Ayrıca Hariciye tek seslilik gerektir demişsin. Yani AKP ne derse farklı ses çıkarmayın diyorsun. Peki, Sayın Genel Başkanımız ve bizler bunca sene AKP’nin yanlış dış politikasını eleştirirken yanlış mı yaptık acaba? AKP’nin yanıbaşımızda Kürdistan kurma politikasına tek seslilik adına karşı çıkmasa mıydık Şükrü Alnıaçık…

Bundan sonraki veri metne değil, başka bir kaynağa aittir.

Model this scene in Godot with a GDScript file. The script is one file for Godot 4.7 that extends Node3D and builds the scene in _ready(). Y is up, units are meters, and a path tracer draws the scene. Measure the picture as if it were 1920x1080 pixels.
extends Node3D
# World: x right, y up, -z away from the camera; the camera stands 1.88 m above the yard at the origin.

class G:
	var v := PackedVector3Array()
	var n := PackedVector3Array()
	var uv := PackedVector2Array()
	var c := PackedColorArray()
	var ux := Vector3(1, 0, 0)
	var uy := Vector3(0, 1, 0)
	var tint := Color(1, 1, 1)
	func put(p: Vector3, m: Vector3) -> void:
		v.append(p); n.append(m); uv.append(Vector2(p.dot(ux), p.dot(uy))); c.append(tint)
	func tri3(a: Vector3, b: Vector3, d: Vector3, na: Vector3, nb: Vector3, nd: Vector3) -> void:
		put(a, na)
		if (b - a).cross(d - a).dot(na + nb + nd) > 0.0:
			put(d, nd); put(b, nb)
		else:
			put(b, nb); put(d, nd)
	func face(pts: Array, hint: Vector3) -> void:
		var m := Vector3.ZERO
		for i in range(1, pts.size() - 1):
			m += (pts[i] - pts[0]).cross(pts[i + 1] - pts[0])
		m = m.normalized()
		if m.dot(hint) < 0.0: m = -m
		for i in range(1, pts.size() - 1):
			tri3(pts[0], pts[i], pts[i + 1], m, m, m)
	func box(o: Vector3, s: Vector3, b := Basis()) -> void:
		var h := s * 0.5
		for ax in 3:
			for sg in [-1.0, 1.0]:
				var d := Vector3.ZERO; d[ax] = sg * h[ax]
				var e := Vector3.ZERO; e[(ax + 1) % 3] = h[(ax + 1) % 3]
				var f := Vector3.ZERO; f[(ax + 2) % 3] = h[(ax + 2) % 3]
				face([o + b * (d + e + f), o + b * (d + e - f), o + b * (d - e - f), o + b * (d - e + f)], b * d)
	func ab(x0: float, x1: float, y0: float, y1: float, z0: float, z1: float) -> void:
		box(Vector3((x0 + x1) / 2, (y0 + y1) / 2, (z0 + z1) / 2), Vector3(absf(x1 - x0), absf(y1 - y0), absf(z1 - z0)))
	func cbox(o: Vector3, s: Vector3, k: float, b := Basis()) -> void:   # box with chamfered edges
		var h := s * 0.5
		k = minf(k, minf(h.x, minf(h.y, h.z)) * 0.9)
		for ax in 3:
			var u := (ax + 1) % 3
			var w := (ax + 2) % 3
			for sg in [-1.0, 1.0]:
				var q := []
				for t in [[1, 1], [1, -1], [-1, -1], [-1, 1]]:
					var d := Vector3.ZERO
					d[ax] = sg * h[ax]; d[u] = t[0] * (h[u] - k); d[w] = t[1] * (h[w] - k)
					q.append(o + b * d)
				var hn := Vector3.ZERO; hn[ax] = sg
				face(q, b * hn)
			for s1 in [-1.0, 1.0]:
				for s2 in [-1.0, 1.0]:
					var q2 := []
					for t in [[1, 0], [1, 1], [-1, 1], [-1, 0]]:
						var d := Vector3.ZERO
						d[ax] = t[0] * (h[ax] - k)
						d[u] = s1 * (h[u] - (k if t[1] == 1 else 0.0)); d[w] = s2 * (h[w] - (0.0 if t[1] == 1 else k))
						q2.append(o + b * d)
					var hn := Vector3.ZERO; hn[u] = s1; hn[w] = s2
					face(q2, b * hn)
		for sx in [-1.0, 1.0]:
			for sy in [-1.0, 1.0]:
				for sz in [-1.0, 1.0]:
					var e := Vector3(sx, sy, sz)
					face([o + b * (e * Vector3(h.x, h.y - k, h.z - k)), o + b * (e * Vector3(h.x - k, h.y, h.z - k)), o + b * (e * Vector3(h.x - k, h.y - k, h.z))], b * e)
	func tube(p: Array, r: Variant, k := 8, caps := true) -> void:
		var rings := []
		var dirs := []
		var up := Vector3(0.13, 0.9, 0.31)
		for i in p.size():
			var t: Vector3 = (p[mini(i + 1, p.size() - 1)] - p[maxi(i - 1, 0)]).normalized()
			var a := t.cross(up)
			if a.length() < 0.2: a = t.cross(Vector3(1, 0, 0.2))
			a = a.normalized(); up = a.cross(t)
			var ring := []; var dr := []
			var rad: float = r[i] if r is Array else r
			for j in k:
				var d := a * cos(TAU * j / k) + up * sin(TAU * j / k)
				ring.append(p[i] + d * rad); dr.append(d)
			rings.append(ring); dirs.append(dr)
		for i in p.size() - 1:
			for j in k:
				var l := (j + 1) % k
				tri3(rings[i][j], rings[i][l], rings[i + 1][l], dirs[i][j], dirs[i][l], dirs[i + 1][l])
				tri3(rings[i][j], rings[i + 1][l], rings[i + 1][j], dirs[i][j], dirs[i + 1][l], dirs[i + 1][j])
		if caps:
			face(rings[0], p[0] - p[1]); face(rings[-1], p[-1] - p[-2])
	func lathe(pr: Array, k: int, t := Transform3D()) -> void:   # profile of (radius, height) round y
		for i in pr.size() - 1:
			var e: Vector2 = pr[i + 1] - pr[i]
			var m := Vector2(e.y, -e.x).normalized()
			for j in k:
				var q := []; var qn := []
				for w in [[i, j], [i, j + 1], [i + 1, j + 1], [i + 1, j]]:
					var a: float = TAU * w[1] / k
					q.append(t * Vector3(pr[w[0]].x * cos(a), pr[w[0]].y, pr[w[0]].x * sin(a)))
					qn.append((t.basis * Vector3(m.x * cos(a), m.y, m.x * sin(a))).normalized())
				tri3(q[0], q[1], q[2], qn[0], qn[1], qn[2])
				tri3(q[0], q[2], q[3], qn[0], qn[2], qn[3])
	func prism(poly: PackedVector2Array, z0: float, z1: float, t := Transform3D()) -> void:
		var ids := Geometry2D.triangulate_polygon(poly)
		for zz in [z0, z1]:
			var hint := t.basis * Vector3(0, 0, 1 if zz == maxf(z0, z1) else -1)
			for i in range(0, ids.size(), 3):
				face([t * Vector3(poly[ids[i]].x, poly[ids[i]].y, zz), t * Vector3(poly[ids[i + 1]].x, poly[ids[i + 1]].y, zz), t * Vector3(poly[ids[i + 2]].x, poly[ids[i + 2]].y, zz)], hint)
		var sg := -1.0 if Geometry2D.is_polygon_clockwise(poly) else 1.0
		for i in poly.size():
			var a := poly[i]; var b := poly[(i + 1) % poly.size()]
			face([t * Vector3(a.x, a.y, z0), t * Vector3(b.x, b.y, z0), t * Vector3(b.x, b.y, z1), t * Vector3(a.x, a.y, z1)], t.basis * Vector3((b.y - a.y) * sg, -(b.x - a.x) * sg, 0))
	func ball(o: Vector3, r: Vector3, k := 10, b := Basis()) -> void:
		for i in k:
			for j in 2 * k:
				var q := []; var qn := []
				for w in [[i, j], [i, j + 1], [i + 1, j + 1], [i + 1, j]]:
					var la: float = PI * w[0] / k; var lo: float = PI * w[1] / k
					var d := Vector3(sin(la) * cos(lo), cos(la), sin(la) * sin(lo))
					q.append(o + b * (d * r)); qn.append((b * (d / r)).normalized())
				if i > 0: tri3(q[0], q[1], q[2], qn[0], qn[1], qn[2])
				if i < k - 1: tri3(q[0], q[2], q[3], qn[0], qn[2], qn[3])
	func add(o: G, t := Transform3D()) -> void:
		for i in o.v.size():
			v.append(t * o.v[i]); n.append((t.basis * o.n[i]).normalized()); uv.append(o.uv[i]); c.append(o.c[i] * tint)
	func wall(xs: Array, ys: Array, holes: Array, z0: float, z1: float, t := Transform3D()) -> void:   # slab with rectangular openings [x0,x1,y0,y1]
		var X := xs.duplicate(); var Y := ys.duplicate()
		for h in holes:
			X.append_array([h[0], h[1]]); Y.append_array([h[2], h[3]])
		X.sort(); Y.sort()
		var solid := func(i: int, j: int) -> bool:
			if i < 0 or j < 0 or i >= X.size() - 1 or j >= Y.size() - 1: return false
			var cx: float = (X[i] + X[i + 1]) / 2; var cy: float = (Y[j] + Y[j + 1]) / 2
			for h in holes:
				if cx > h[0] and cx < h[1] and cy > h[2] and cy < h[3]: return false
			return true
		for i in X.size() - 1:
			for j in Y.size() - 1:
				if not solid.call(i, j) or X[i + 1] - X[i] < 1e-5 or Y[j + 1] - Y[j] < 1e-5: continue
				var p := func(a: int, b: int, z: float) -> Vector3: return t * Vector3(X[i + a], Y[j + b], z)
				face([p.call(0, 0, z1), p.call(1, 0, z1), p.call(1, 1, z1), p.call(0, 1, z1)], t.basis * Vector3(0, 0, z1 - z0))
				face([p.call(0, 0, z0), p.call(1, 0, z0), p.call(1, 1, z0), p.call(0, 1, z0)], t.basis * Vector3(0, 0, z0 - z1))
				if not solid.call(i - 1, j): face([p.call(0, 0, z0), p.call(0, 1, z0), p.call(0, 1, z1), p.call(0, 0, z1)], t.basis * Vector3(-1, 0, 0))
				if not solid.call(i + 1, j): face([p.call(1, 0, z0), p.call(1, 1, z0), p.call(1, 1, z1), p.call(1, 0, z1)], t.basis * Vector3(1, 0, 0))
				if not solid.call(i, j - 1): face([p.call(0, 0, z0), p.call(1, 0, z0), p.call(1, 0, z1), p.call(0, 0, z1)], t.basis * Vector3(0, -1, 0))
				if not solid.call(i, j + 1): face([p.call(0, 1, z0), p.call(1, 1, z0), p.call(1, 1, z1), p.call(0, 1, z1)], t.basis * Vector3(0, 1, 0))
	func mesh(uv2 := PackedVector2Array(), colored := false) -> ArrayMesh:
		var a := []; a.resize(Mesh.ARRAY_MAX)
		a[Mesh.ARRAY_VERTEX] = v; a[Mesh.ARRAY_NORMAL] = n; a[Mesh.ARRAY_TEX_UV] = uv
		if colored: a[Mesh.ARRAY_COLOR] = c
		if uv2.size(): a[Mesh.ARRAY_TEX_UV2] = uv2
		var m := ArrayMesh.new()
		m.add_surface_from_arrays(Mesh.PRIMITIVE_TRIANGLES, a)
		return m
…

Bak Şükrü, sen ve senin gibiler ısmarlama karalama yazılarla Ortadoğu Gazetesinde daha önce Bugün TBMM Grup Başkanvekilimiz Trabzon Milletvekilimiz Sayın Koray Aydın’a, Önceki TBMM Grup Başkanvekilimiz ve İstanbul Milletvekilimiz Sayın Meral Akşener’e, MYK Üyemiz ve Gaziantep Milletvekilimiz Sayın Ümit Özdağ’a atmadığınız iftira kalmamıştı. Dün bu arkadaşlarımızı sırf ismi Genel Başkanlığa geçiyordu diye karaladınız, iftira attınız bugün bu arkadaşlarımızı görünce hiç utanıyor musunuz? Bu arkadaşlarımızdan hiç helallik almayı düşündünüz mü? Dün bu arkadaşlara yaptığınızı bugün bana yapıyorsunuz. Millet bunu görmüyor mu, Ülkücüler anlamıyor mu zannediyorsunuz. Bak Şükrücüğüm Yüce Rabbimin affetmediği şuç nedir biliyor musun? Kul hakkı yemektir. Hele ki kendi ülküdaşının hakkını yemek, iftira atmak… Yarın bayram, sabah Bayram namazına gitmişken iftira attığın, kul hakkı yediğin için tövbe et…
Ve her şey aklımıza gelirdi de kurucusu ve başbuğu Turancılık davasından yargılanıp işkenceler gören koskoca Milliyetçi Hareket Partisi’nin bugünkü Sayın Genel Başkanının Başdanışmanı sıfatı taşıyan bir zatın önceki dönem MHP Milletvekilini Hocalı Soykırımı konusunda 26 Şubat’ın TBMM’de soykırım günü olarak anılması konulu bir kanun teklifini neden verdiğini sorgulamayı ve buradan bir suçlama çıkaracağı aklımıza gelmezdi… Bunu bir Ermeni yapsa anlardık da bir Türk neden yapar bu sorgulamayı? Galiba Yusuf Halaçoğlu hoca çook çok haklıymış…
Yazına girişte “Değerlerin kolay yetişmediğini, meyveli ağacın taşlandığını, kıskançlığın, dedikodunun ve iftiranın milletimize zarar verdiğini çok iyi biliriz.” Demişsin. Demişsin ama dediğini maalesef ki, anlamamışsın…
Sen anlamadığın için burada artık sözü değerli takipçilerime bırakıyorum. Bu açıklamaların üzerine gerekli cevabı gerçek dava adamları verecektir… Paylaşalım lütfen…
Hayırlı Bayramlar…
Not: Bu konuları basın önünde, sosyal medyada tartışmak istemezdim. Bu Şükrü Alnıaçık’ın hakkımdaki iftira dolu ikinci yazısıdır. Biz tartışma açmak istemiyoruz ama hakkımızda gazete köşelerinde yazılan yazılarla atılan iftiralara da cevap vermek durumundayız.”